«La bandera resiste el paso y las inclemencias del tiempo (…) También la vieja Europa está desvencijada, aflojada, desunida, desencajada y sin rumbo«
En Gijón hay un parque urbano situado en lo que antes fue la antigua Plaza de Europa. Es un oasis de tranquilidad verde en el corazón del tráfico bullicioso y gris; como una ducha de agua fría en mitad del infierno. Quizás, precisamente por ello, siento la inevitable necesidad de transitar por él cada vez que vuelvo a casa. Es como recalar en una isla para descansar y reponer fuerzas antes de continuar el camino hacia mi Ítaca. El frescor atlántico de sus hibiscos, de los árboles de Júpiter o de los laureles reales, recuerda al de los jardines de indianos. En cambio, su estanque tiene reminiscencias orientales que generan en el paseante la sensación de estar dentro de uno de los maravillosos grabados japoneses de Utagawa Hiroshige mientras medita sobre el significado de ese antiguo haiku que canta: «Un viejo estanque/ salta una rana ¡zas!/chapaleteo».
Como cualquier parque, los haikus hay que leerlos sin prisa, con detenimiento, degustando las palabras una a una, cerrando los ojos para imaginar la escena que describen y captar mejor su sabor. Todo haiku es una poderosa imagen que reproduce el gesto del niño que nos indica con su dedo alguna cosa y nos grita: «¡Ah!, ¡Mira aquello!»; por eso, su estructura se compone de dos partes: una que describe lo ordinario y otra que nos muestra lo inesperado. Como afirmaba Octavio Paz: «El haikú es una pequeña cápsula cargada de poesía capaz de hacer saltar la realidad aparente». El haiku es una poesía de la sensación que, en la brevedad de 17 sílabas, nos transmite la emoción universal que el poeta ha sentido al contemplar una escena de la vida cotidiana: fugacidad, melancolía, serenidad, armonía, nostalgia, apego, belleza…

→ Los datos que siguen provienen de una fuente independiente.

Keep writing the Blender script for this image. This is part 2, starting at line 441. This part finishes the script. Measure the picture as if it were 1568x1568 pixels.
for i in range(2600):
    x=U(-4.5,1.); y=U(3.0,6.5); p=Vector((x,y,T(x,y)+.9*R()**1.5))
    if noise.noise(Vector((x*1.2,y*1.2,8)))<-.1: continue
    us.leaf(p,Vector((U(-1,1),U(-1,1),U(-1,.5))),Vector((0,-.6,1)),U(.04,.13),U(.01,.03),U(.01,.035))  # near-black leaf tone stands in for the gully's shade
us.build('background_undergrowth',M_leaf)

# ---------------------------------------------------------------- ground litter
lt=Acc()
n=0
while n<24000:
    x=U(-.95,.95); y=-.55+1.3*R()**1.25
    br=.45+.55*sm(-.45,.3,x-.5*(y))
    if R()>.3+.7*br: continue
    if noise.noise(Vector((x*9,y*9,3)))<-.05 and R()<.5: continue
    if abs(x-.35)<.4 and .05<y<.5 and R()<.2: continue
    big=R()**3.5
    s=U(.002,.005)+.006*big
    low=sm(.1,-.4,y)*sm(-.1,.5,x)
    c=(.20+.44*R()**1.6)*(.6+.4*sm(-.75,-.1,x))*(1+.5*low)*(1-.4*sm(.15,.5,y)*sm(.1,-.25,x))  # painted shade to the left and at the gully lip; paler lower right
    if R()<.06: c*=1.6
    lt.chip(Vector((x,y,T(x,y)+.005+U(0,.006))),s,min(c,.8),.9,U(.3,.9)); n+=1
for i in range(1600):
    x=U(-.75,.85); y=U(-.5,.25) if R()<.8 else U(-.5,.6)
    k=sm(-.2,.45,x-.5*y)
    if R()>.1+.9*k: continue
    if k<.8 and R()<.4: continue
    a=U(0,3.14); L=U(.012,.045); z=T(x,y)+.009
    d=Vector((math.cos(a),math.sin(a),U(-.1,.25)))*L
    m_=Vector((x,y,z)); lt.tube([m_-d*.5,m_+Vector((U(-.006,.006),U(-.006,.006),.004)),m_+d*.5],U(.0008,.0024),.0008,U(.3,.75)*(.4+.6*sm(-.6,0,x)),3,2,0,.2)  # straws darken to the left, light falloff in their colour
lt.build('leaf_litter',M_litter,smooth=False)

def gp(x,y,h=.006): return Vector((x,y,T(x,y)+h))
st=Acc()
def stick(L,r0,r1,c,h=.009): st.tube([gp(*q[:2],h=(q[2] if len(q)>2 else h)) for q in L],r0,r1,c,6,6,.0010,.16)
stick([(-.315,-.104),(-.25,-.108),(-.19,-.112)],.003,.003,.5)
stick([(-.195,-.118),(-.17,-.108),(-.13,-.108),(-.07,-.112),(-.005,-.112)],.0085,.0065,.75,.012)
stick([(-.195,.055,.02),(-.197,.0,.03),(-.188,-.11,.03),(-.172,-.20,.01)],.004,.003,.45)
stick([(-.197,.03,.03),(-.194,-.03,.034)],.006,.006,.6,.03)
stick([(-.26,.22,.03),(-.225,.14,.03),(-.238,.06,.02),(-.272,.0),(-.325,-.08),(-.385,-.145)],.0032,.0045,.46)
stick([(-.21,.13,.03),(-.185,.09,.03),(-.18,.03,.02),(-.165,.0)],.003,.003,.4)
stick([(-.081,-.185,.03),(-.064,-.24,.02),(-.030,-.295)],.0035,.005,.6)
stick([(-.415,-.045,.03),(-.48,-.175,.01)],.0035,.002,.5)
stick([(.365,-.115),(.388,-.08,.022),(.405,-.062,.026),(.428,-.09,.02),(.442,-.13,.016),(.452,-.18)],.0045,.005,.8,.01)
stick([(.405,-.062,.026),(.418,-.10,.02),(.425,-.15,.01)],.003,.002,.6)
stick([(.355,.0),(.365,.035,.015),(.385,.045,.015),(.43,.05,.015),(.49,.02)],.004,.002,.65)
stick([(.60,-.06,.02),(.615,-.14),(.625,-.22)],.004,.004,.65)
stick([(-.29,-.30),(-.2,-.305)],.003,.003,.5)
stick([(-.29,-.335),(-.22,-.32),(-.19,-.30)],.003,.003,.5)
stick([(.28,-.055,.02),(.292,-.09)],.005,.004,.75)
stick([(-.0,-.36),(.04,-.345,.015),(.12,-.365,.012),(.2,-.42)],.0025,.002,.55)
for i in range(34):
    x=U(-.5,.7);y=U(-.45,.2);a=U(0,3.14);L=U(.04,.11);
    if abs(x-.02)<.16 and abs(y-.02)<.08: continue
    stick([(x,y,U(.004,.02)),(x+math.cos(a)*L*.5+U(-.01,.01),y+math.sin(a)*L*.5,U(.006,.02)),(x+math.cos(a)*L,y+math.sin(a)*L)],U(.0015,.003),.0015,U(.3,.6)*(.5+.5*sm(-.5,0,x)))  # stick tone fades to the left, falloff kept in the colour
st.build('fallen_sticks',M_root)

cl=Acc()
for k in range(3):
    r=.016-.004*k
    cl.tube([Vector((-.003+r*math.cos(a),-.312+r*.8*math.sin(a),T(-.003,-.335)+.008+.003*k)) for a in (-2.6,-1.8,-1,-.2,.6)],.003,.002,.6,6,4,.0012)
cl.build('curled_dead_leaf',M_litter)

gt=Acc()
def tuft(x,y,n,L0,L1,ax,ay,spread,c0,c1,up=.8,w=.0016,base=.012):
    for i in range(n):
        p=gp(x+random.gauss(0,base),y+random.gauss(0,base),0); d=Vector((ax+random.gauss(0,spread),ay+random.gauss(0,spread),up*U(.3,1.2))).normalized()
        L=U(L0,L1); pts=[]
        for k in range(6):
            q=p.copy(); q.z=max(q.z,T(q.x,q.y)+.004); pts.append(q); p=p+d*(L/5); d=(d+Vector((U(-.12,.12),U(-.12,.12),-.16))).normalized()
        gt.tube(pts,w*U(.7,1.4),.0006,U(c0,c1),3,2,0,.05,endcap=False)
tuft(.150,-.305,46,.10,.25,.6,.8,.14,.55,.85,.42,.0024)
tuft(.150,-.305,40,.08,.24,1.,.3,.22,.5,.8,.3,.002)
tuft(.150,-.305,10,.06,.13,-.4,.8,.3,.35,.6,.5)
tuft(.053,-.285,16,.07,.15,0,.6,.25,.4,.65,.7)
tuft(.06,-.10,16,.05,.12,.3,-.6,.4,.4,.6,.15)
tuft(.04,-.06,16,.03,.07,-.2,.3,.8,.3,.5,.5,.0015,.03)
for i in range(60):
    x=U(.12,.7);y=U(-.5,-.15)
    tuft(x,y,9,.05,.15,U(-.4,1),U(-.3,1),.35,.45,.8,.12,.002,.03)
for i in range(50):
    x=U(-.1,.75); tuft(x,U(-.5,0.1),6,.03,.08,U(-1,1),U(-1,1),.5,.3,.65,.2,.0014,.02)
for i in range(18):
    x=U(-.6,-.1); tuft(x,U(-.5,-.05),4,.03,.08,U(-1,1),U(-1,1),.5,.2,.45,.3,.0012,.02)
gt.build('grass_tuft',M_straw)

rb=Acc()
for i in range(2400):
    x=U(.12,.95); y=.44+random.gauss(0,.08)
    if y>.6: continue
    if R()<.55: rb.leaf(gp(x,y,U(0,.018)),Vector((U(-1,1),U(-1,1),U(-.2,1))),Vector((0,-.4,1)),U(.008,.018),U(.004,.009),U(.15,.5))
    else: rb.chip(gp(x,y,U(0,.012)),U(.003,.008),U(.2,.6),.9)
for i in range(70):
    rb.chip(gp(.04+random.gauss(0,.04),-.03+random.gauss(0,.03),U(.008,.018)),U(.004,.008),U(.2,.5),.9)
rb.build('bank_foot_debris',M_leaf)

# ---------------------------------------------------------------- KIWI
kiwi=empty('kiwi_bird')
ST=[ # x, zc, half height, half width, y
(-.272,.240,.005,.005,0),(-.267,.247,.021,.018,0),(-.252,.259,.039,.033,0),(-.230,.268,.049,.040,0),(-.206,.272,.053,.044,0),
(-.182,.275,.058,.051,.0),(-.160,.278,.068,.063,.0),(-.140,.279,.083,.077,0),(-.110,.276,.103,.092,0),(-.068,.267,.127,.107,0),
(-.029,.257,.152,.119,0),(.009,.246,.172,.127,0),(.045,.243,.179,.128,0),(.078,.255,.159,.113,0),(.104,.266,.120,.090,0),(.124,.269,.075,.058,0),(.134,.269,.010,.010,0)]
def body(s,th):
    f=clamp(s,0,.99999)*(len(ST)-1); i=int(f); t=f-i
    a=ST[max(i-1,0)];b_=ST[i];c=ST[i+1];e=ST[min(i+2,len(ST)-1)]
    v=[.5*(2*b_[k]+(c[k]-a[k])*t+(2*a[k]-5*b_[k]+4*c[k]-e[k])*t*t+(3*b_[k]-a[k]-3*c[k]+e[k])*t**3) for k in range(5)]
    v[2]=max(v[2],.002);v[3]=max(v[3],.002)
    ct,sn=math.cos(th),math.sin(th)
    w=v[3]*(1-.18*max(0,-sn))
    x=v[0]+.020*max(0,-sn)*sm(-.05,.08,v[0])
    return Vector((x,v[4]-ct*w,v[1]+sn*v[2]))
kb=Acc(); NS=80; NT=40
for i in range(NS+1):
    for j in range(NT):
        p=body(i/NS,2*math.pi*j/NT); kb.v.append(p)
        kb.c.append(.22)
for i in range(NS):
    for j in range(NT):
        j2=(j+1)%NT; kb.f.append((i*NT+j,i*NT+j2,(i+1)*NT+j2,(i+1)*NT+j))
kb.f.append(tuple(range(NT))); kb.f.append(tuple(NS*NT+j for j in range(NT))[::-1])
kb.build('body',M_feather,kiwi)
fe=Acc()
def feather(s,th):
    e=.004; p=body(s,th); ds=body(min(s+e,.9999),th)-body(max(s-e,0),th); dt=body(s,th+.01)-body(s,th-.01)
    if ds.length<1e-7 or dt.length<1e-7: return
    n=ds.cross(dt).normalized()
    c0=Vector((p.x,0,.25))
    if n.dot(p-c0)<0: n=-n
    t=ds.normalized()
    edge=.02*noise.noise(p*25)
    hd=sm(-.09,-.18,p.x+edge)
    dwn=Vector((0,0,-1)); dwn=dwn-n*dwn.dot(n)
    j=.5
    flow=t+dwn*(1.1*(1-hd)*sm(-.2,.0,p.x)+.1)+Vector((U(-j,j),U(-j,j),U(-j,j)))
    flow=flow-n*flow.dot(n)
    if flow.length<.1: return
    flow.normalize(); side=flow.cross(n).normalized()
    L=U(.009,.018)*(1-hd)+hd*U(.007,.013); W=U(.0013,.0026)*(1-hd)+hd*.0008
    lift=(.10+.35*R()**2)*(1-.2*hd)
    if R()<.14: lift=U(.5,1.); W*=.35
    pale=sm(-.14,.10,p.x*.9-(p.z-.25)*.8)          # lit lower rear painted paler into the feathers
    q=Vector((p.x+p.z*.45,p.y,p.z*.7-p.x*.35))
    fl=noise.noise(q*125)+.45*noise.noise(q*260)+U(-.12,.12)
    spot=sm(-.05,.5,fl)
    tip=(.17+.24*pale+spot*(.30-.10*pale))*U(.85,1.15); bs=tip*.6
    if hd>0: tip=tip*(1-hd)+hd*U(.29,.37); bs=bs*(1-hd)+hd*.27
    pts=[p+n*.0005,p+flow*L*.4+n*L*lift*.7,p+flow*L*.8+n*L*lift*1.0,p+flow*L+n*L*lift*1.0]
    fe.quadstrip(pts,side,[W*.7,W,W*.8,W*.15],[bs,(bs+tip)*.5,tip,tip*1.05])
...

De la antigua Plaza de Europa queda en el parque, ya casi escondida por las ramas de los árboles, una vieja bandera de plástico grueso que dibuja un círculo de 12 estrellas amarillas sobre fondo azul. La bandera resiste el paso y las inclemencias del tiempo. Sus colores comienzan a palidecer y a duras penas se sostiene, desvencijada, sobre un par de argollas. También la vieja Europa está desvencijada, aflojada, desunida, desencajada y sin rumbo. El Papa Francisco la comparó a una mujer estéril, incapaz de tener hijos pero que, a pesar de todo, resiste porque tiene raíces sólidas y profundas. Lo cierto es que esta anciana siempre ha demostrado, en los momentos más oscuros, que el espíritu europeo, que encarnó por primera vez Erasmo de Róterdam, conserva savia y es capaz de engendrar una ciudadanía con el poder de transcender las atávicas pasiones nacionalistas. La Europa que soñó Erasmo supone el triunfo de la razón, universal y justa, sobre las pasiones, egoístas y bárbaras, de los hombres y, precisamente por ello, en estos tiempos aciagos donde suenan tambores de guerra, tiene más sentido que nunca enarbolar esta desvencijada bandera. Europa sigue y seguirá siendo un haiku por escribir.